The Adams-Franklin debate on slavery versus independence remains the heart of the show. While the original presents it as a moment of reluctant compromise that forged a nation that would eventually fulfill the promise of the Declaration, the ending of the 2022 version makes a sharp detour. No longer do the actors pose like John Trumbell’s 1818 painting that hangs in the Rotunda of the Capitol. Now, after the signing, the cast looks out at the audience, “Is anybody there? Does anybody care?” The set background opens to an obvious allusion to a “slave ship” (a cargo hull filled with casks of rum from an earlier number). The cast turns its back on the audience and sings the phrase again. In the limited room allowed by copyright, the directors offered themes more fitting with the 1619 Project.

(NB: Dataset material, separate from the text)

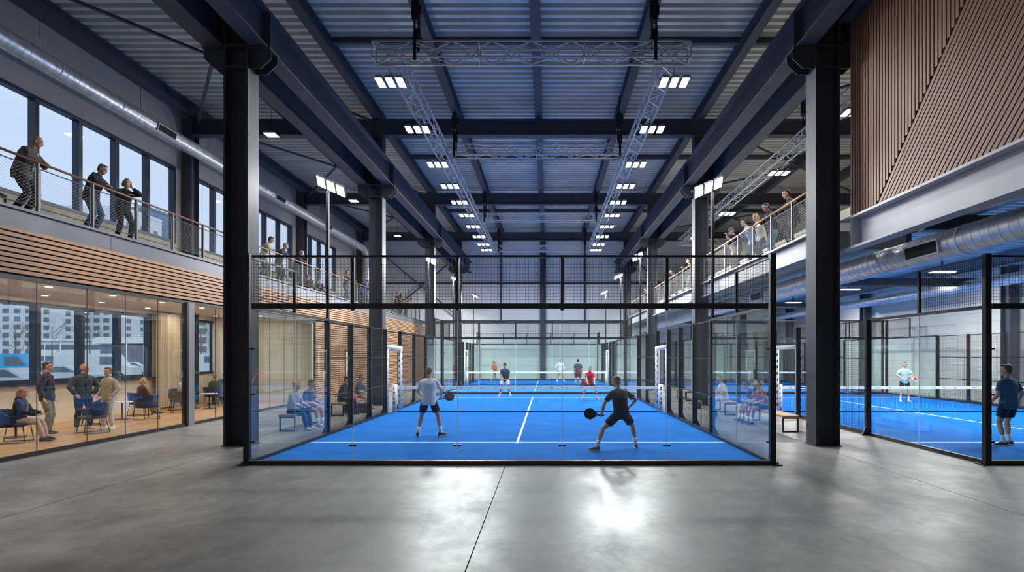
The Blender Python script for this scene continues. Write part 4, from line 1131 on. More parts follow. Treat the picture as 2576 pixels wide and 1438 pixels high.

2022’s 1776 represents a hybrid of the spirits of 1776 and 1619. The directors want it to be a revolutionary show at the same time they want to play it “cool” and “considerate.” The directors naturally read the 1619 Project and antiracist activist Ibram X. Kendi, and it shows. They also work in modern politics, an activist slogan, light conservatives in red (positively Republican), and even seemingly link the Founders to Confederates. In embracing the original text, it leans 1776, but in its conclusions are 1619. The central theme is so muddled that the directors’ choices have even drawn dissent from within the cast. Sara Porkalob (Edward Rutledge) complained that the directors didn’t go far enough with its political message, while also accusing them of creating a “false narrative by assimilating non-Black POC folks into whiteness” by “prioritizing the Black folks.” Page dismissed Porkalob as “fake-woke” and insinuated she was an “example” of “white supremacist ideology.” The overall message of the show is clearly conflicted – something the nation needs to avoid in 2026.
Much like Ken Burns’ recent documentary Benjamin Franklin, the directors tried to make the Founders complicated and tell all sides. But 1776 suffers from trying to have it both ways.
No one can deny that Jefferson’s words had an impact. Starting with the French Revolution in 1789, these words spread across the globe. They served as a guide for the world and inspired a better future for humankind. The 1945 Vietnamese Declaration of Independence not only opened by quoting Jefferson but recognized what he meant in a “broader sense”: “All the peoples on the earth are equal from birth, all the peoples have a right to live, to be happy and free.” If we take that view then President Biden is indeed correct.
We are at the start of the road to celebrating our nation’s 250th anniversary. From the Boston Tea Party to Lexington and Concord to Bunker Hill, there are many milestones to commemorate. But how we remember the start of this country on the Fourth of July matters most because it helps us guide our future. If we focus more on the flaws than the greatness, we’ll be lost.
And finally, the answer to the inescapable question: 1776 is the better play, but Hamilton is the better show. Still, anything that brings the Declaration and our founding principles to a public audience is a good thing. By providing diverse representation both shows allow more groups to recognize the importance of 1776 (and I don’t mean the play).